BondLi1 commented 1 year ago

I get a similar problem in 1.4.4, I use configuration provider_installation and plugin_cache_dir. I try to upgrade from 1.3.7 to 1.4.4, after I use 1.4.4, I get an intermittent error like the screenshot image I use terragrunt 0.44.5 for terraform 1.4.4, I am not sure the problem from terragrunt or terraform. no problem in terragrunt 0.42.7 with terraform 1.3.7.

Wizardly, today, I tried to upgrade again, I tried to upgrade Terraform to 1.4.6, but it didn't set TF_PLUGIN_CACHE_MAY_BREAK_DEPENDENCY_LOCK_FILE env var, just make sure all versions of providers that I need already cached in local share cache directory before I run terraform, then problem gone.

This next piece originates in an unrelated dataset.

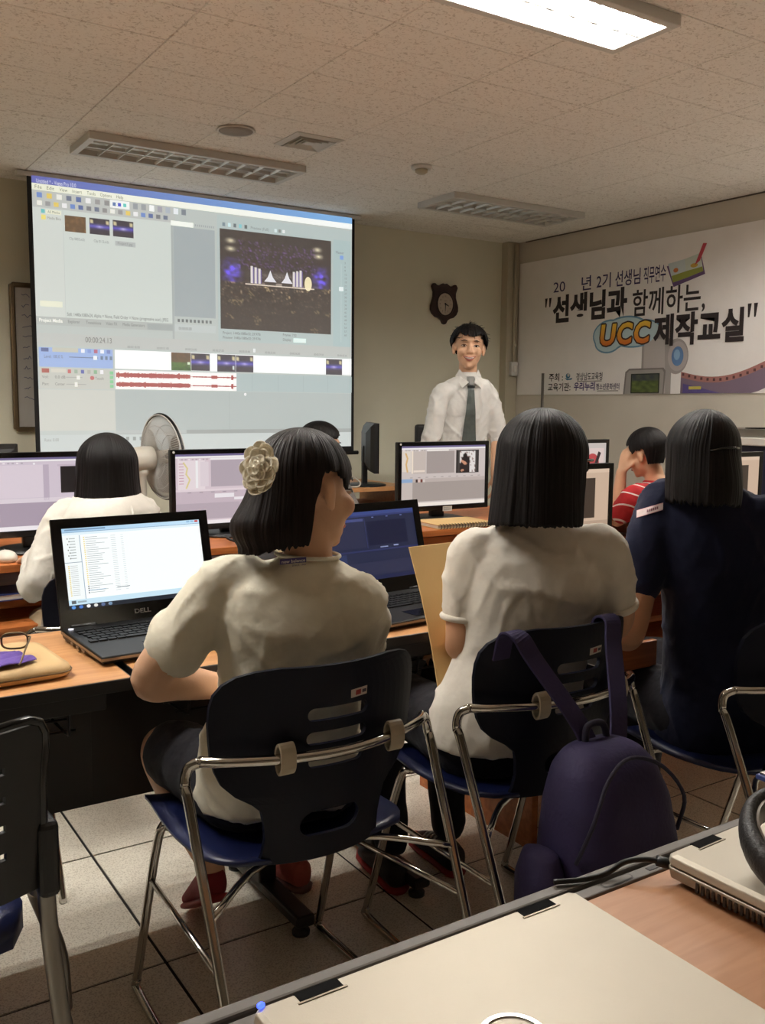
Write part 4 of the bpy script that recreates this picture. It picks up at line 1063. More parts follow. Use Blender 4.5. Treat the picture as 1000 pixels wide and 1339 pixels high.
for k in range(110):
    q = 2*PI*k/110; rd = a1*math.cos(q)+b1*math.sin(q)
    for sg in (-1, 1): g.tube([c0+rd*.035+ax*sg*.058, c0+rd*.10+ax*sg*.052, c0+rd*.17+ax*sg*.03, c0+rd*.2], .0012, 4)
g.build('wire_guard', M['fixture'], t, kind='stuff', smooth=True)
MB().tube([c0+(a1*math.cos(q)+b1*math.sin(q))*.203 for q in [2*PI*k/48 for k in range(48)]], .006, 8, closed=True).build('guard_rim', M['blackplastic'], t, smooth=True)
for k in range(3):
    q = 2*PI*k/3+.4; rings = []
    for i in range(7):
        r = .03+.145*i/6; wd = .5*math.sin(PI*(.18+.7*i/6)); tw = .6-.35*i/6
        ring = []
        for e in (-1, -.33, .33, 1):
            an = q+e*wd; ring.append(c0+(a1*math.cos(an)+b1*math.sin(an))*r+ax*(e*tw*.035))
        rings.append(ring+[p+ax*.002 for p in ring[::-1]])
    MB().ring_loft(rings).build('fan_blade', M['smokeplastic'], t, smooth=True)
MB().lathe([(.001, .066), (.03, .06), (.034, .03), (.03, -.03), (.001, -.03)], c=c0, n=20, M=A3).build('hub_cap', M['fanwhite'], t, smooth=True)

# ---------------------------------------------------------------- open laptops
def ui_white(S):
    S.rect(0, 0, 1, 1, (246, 250, 250), 0); S.grad(0, 0, 1, .055, (168, 204, 232), (196, 226, 246), 1); S.rect(.02, .012, .3, .03, (120, 150, 180), 2); S.rect(0, .055, 1, .085, (222, 238, 246), 1); S.rect(.0, .048, 1, .052, (90, 120, 150), 2)
    for k, c in enumerate(((150, 190, 220), (150, 190, 220), (200, 60, 50))): S.rect(.9+.032*k, .006, .925+.032*k, .03, c, 3)
    S.rect(0, .09, .115, .88, (240, 246, 246), 1); S.rect(.115, .09, .12, .88, (150, 170, 190), 2); S.rect(0, .42, .115, .426, (110, 130, 150), 2)
    for k in range(8): S.rect(.03+.01*(k % 2), .12+.035*k, .037+.01*(k % 2), .135+.035*k, (110, 110, 100), 2); S.rect(.045, .123+.035*k, .085, .133+.035*k, (170, 176, 176), 2)
    for k in range(16): S.rect(.02, .46+.024*k, .03, .474+.024*k, (232, 210, 130), 2); S.rect(.035, .463+.024*k, .085, .47+.024*k, (196, 200, 200), 2)
    random.seed(8)
    for k in range(27):
        S.rect(.14, .115+.0265*k, .15, .13+.0265*k, (236, 216, 140) if k < 23 else (120, 120, 120), 2); S.rect(.155, .12+.0265*k, .155+random.uniform(.06, .16), .126+.0265*k, (166, 172, 174), 2)
        S.rect(.33, .12+.0265*k, .365, .126+.0265*k, (198, 204, 206), 2); S.rect(.40, .12+.0265*k, .42, .126+.0265*k, (206, 212, 214), 2)
    S.rect(.14, .78, .26, .785, (90, 150, 190), 3); S.rect(.34, .775, .43, .782, (80, 100, 110), 3)
    S.rect(.0, .88, 1, .945, (198, 226, 240), 1); S.rect(.02, .89, .05, .93, (90, 96, 100), 2); S.rect(.06, .9, .12, .92, (150, 170, 180), 2)
    S.rect(0, .945, 1, 1, (26, 34, 46), 1)
    for k, c in enumerate(((90, 150, 220), (70, 120, 200), (240, 240, 240), (226, 226, 220), (90, 110, 150), (110, 140, 170))): S.disc(.03+.05*k, .972, .014, .02, c, 2, 14)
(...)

So, I don't don't know if 1.4.6 fix this problem or make sure all versions of providers that I need already cached in local share cache directory fix this problem?

I tested, if nothing in the local share cache directory, concurrent run multi-terraform instances(4 instances) with the same local share cache directory, the problem is still here.

I found when multi-terraform instances are running, AWS provider cache is very big, normally, the AWS provider cache should is 346M, but I see it is 819M when multi-terraform instances are running.

So I guess the cause is AWS provider cache is very big, when multi-terraform instances are running, multi-terraform instances download the AWS provider and write it to the same local cache file at the same time. so, the cache file is modified by other terraform instances and can't match any of the checksums recorded in the dependency lock file when another terraform instance is reading it.

So, I think make sure all versions of providers that I need are already cached in the local share cache directory before run Terraform, then can bypass this issue.